The client inherited a villa from a beloved aunt and wanted to keep alive the associated memories and affections in the renovation designed to inject it with new life and adapt it to the needs of their family.
This forms the basis for the project, risking an obvious reconstruction of childhood memories and aims at expressing the full potential of this aged, faded beauty from the 1950s.
The three-floor villa is surrounded by a large garden and stands in the Cesena foothills, just outside the city walls. This advantageous position gives it great views over the old town that is only a few metres away and because it stands on a small rise at a crossroad, it is visible to anyone coming out of the historical centre.
This visibility is one of the many issues addressed in the project, which pursues a harmonious balance between preserving the past that is important to the client and giving the house a radical style and function makeover. This search for balance is also reflected in the choice of colour – a rich, warm grey that stands out from the other buildings around it and contrasts with the white bays of the arch inners and the window ledges, which drop smoothly down the wall, streamlining the proportions of the complex original volume to give it a sleek look. The proportions of the original volume have also been modified by the elegant design of the parapet on the small corner balcony, repeated in the railings of the rear windows.
A system of white milled wood gates forms the main entrance into the property and references the design of the original, now restored pedestrian gateway. The gates and the gateway constitute the two ends of a pedestrian path that is structured around a sequence of steps, exploiting the particular morphology of the block.The path winds around the garden instead of taking the traditional, straight gate-to-front door approach, so different perspectives of the house open up as you gradually come closer. At the same time, you can take in the colours and scents released from the plants in the raised-bed planter boxes of different heights and sizes that flank the path. The driveway is, of course, straighter and runs between the house and the retaining wall separating the lot from the neighbouring property, softened by small, strategically positioned, vertical milling and trims. The wall and the planter boxes are painted the same grey as the house to bring everything together. The stairs leading up to the main entry on the raised ground floor are clad in a beige limestone, the same as the bays of the arch inners.

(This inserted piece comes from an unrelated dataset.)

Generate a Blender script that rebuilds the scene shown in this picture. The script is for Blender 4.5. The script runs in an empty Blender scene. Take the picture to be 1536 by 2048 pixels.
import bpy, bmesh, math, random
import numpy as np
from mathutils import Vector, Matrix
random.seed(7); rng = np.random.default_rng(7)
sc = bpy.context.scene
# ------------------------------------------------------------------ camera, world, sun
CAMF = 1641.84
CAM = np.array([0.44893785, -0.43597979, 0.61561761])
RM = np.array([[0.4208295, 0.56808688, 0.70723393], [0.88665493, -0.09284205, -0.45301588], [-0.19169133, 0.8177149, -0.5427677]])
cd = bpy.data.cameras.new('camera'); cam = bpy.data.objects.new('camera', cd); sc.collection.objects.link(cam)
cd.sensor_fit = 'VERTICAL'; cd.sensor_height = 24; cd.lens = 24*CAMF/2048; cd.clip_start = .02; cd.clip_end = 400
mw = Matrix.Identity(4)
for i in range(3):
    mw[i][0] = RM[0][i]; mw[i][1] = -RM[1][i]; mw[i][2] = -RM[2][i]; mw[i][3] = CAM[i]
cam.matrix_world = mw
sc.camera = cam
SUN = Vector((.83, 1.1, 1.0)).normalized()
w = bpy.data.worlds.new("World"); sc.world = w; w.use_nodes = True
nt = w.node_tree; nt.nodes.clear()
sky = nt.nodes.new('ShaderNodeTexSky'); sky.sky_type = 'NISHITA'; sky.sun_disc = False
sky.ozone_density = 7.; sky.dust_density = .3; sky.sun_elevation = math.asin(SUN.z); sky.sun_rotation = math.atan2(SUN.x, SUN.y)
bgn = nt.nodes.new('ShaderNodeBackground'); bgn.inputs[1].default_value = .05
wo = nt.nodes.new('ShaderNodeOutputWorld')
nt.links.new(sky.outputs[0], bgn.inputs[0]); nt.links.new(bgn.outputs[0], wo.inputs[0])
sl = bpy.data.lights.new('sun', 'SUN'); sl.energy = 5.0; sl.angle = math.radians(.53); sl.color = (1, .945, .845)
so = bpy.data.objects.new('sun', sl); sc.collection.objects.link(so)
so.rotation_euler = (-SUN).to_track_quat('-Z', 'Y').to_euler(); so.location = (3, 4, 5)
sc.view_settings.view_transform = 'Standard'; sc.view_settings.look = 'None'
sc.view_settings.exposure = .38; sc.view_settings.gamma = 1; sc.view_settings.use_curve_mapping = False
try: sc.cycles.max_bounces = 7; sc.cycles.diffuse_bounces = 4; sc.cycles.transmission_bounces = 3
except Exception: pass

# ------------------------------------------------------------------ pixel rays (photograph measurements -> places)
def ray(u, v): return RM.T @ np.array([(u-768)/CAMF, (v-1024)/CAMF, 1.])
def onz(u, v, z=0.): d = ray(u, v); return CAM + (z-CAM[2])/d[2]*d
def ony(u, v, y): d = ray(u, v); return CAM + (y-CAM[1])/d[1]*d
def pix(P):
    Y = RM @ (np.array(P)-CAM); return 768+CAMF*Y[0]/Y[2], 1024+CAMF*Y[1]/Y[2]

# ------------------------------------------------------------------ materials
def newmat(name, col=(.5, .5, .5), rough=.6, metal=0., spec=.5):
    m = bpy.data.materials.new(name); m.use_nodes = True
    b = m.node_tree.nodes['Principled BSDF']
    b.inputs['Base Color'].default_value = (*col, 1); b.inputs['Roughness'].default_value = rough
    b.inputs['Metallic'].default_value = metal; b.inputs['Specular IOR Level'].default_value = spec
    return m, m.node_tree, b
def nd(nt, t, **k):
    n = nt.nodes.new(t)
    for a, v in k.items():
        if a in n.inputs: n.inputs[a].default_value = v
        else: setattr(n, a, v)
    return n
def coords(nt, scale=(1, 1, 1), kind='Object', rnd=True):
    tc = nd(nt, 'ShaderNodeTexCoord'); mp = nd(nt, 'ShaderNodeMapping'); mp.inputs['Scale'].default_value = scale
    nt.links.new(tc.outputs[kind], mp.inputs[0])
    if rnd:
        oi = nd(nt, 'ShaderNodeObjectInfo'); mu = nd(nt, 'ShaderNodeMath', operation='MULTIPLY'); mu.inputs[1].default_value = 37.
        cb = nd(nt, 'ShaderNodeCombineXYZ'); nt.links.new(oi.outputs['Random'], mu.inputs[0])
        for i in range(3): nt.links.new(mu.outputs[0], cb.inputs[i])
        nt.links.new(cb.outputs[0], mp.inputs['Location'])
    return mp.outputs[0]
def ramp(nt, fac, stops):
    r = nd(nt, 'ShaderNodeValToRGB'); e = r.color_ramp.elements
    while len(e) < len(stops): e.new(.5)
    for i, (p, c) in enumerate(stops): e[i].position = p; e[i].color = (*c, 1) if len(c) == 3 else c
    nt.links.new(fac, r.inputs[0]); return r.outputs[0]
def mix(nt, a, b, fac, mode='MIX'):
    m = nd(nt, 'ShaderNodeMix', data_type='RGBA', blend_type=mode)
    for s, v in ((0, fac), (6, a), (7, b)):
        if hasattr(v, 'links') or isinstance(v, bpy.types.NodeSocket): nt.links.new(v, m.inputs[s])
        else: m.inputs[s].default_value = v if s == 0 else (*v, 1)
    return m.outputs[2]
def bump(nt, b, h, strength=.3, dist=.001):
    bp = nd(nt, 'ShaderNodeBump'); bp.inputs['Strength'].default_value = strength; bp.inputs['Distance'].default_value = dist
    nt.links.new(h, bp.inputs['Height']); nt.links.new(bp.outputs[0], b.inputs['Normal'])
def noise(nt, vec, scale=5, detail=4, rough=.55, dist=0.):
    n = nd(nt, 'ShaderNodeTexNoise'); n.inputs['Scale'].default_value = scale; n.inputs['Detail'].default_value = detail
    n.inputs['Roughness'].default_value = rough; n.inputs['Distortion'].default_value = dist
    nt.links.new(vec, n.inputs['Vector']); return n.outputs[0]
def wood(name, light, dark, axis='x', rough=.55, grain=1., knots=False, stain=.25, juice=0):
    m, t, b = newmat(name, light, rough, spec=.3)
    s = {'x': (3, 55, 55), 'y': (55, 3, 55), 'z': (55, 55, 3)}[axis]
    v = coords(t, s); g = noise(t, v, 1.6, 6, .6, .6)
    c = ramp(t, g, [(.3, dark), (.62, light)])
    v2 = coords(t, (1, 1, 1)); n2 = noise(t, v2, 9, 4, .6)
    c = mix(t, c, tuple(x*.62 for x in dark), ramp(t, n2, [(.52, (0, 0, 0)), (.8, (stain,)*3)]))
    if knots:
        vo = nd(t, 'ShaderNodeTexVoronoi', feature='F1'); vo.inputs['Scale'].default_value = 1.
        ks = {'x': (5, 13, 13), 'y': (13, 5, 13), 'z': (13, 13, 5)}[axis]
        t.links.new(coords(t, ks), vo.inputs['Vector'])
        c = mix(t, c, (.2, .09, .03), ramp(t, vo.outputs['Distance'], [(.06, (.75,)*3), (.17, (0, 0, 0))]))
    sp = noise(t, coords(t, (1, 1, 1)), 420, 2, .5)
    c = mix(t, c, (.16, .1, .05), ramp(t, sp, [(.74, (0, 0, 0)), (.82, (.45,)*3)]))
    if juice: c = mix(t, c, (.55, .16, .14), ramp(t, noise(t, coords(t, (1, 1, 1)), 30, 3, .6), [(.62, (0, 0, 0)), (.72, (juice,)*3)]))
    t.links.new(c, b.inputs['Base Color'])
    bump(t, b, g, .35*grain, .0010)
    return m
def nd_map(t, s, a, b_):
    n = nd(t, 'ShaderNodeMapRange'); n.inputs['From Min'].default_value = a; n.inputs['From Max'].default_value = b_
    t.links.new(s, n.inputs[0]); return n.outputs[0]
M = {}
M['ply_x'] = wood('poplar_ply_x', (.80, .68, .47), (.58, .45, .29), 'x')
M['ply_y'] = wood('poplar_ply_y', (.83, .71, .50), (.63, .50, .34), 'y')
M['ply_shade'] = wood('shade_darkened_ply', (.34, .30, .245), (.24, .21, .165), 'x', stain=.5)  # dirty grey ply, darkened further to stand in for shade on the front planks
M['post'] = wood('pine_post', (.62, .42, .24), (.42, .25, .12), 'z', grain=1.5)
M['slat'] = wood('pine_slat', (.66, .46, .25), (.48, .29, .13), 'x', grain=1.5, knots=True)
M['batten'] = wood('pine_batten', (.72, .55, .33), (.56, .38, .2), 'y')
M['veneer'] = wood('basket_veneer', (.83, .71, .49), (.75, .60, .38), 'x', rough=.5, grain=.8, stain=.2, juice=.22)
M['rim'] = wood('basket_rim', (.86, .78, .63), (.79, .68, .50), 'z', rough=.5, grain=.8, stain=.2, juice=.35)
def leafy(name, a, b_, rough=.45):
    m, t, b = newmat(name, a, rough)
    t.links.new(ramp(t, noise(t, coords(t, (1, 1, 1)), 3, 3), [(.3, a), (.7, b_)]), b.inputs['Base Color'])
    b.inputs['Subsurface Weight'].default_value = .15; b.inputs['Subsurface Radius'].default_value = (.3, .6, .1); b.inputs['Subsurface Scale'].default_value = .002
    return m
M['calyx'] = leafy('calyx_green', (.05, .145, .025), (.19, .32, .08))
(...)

A large veranda acts as a filter between interior and exterior, and its timber and stone floor and elegant, white-painted railings give you a foretaste of the combined modernist and contemporary style that runs through the whole project. This foretaste gives way to facts when you step through the door into the full-height entrance hall.
The stand-out features are the wide staircase connecting the ground floor to the first floor, and the herringbone pattern of the teak floor, which runs seamlessly through the whole house, continuing up the stairs leading to the first floor. The contrast between the flavour of the past and the makeover is immediately showcased in the serpentine, plaster handrail, replacing what would be the traditional iron and wood parapet: its continuous line protects and follows your eyes, framing and bringing out the texture of the wooden stairs. The rooms all hint of continuous references to 1950s design reinterpreted with a contemporary take.
Doors and skirting boards discreetly play the game of references with bespoke edging, present throughout the house and recreating the lines of that period. These reassuring accents, like the strictly preserved splayed windows or the mild, familiar feel of the new kitchen design stand alongside bolder, more biting details.
The new fireplace in the living room has been positioned in the corner rather than straight-on, acting as a sculpture as well as a fireplace, and the furniture arrangement in the two upstairs bathrooms has been designed with broken lines and split surfaces. Together they pronounce and mark the arrival of a new generation.